Molecular Laser-Cooling in a Dynamically Tunable Repulsive Optical Trap

TL;DR

This paper demonstrates laser cooling of CaF molecules in a repulsive optical trap with suppressed AC Stark shifts, enabling efficient transfer from magneto-optical traps and maintaining low temperatures.

Contribution

It introduces a dynamically tunable repulsive optical trap for molecules, achieving near-lossless transfer and effective in-trap cooling, advancing molecular trapping techniques.

Findings

Suppressed AC Stark shifts in repulsive traps.

Effective $b1$-enhanced gray molasses cooling inside the trap.
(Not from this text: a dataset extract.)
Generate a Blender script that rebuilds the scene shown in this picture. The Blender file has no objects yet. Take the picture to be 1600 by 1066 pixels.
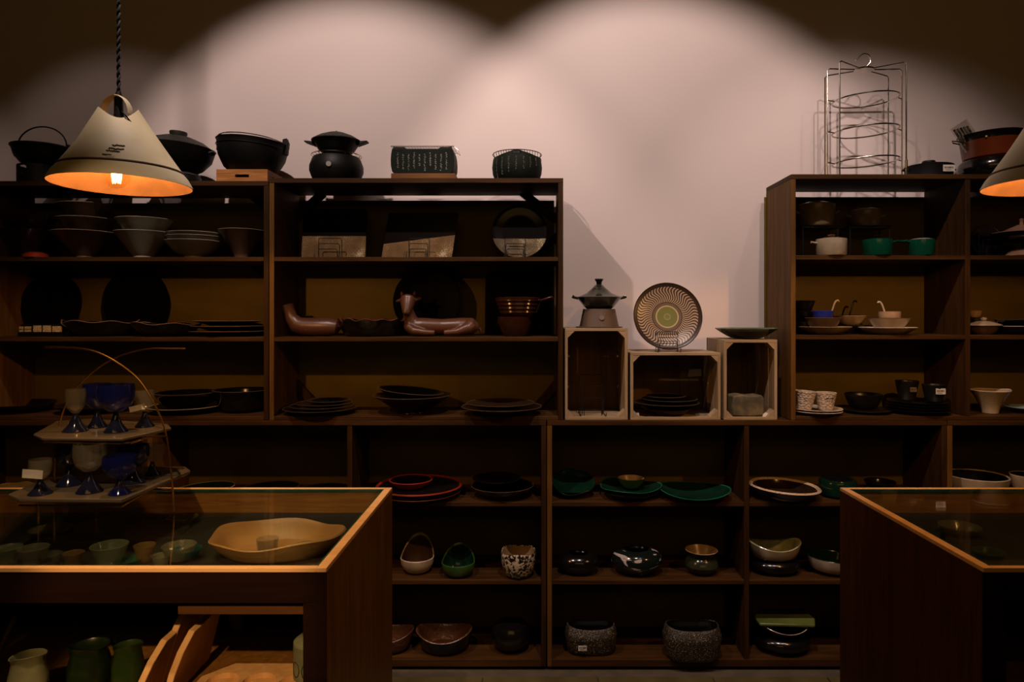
import bpy, math, random
from mathutils import Vector, Matrix
R = random.Random(7)
PI = math.pi
F, HC, D0, VX, VY = 1066.0, 1.45, 2.8, 833.0, 493.0   # focal in px, eye height, distance to the shelf fronts (y=0), vanishing point
sc = bpy.context.scene
COL = sc.collection
# ---------------------------------------------------------------- camera
cam = bpy.data.cameras.new('camera'); co = bpy.data.objects.new('camera', cam); COL.objects.link(co)
co.location = (0, -D0, HC); co.rotation_euler = (PI/2, 0, 0)
cam.sensor_width = 36; cam.lens = F/1600*36; cam.shift_x = (800-VX)/1600; cam.shift_y = (VY-533)/1600
cam.clip_start = .05
sc.camera = co
# ---------------------------------------------------------------- light
w = bpy.data.worlds.new('world'); sc.world = w; w.use_nodes = True
w.node_tree.nodes['Background'].inputs[0].default_value = (1, .6, .3, 1)
w.node_tree.nodes['Background'].inputs[1].default_value = .004
sc.view_settings.view_transform = 'Standard'; sc.view_settings.look = 'None'
sc.view_settings.exposure = 0; sc.view_settings.gamma = 1; sc.view_settings.use_curve_mapping = False
def spot(x, y, z, tx, ty, tz, power, ang, blend, col, rad=.02):
    l = bpy.data.lights.new('ceiling_or_fill_spot', 'SPOT'); o = bpy.data.objects.new('ceiling_or_fill_spot', l); COL.objects.link(o)
    o.location = (x, y, z); o.rotation_euler = (Vector((tx, ty, tz))-Vector((x, y, z))).to_track_quat('-Z', 'Y').to_euler()
    l.energy = power; l.spot_size = math.radians(ang); l.spot_blend = blend; l.color = col; l.shadow_soft_size = rad
COOL = (1, .785, .70)
LY = -1.24
spot(-2.9, LY, 3.4, -3.05, .365, 1.75, 11, 46, .5, COOL)
spot(-1.95, LY, 3.4, -1.90, .365, 1.75, 13, 46, .5, COOL)
spot(-1.04, LY, 3.4, -.80, .365, 1.53, 112, 71, .42, COOL)
spot(.36, LY, 3.4, .57, .365, 1.62, 120, 70, .42, COOL)
spot(1.10, LY, 3.4, 1.50, .365, 1.40, 48, 58, .6, COOL)
spot(1.48, LY, 3.4, 1.75, .365, 1.35, 16, 58, .6, COOL)
spot(-.55, -3.6, 2.55, -.80, -1.15, .60, 270, 15, .5, (1, .58, .25), .03)  # unseen spot added to light the boards in the left compartment
spot(-.95, -2.3, 3.4, -.85, -1.05, .9, 190, 29, .7, (1, .66, .36), .03)  # unseen spot added to brighten the counter rails, glass stand and lamp shade
# unseen area light added as dim warm fill, behind the camera
al = bpy.data.lights.new('fill_light', 'AREA'); ao = bpy.data.objects.new('fill_light', al); COL.objects.link(ao)
al.shape = 'RECTANGLE'; al.size = 3.6; al.size_y = 1.0; al.energy = 8.5; al.color = (1, .56, .15)
ao.location = (.4, -4.8, 3.1); ao.rotation_euler = (math.radians(88), 0, 0)
WARM = (1, .50, .16)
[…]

High transfer efficiency from magneto-optical to optical traps.

Abstract

Recent work with laser-cooled molecules in attractive optical traps has shown that the differential AC Stark shifts arising from the trap light itself can become problematic, limiting collisional shielding efficiencies, rotational coherence times, and laser-cooling temperatures. In this work, we explore trapping and laser-cooling of CaF molecules in a ring-shaped repulsive optical trap. The observed dependences of loss rates on temperature and barrier height show characteristic behavior of repulsive traps and indicate strongly suppressed average AC Stark shifts. Within the trap, we find that $\Lambda$-enhanced gray molasses cooling is effective, producing similar minimum temperatures as those obtained in free space. By combining in-trap laser cooling with dynamical reshaping of the trap, we also present a method that allows highly efficient and rapid transfer from molecular magneto-optical traps into conventional attractive optical traps, which has been an outstanding challenge for experiments to date. Notably, our method could allow nearly lossless transfer over millisecond timescales.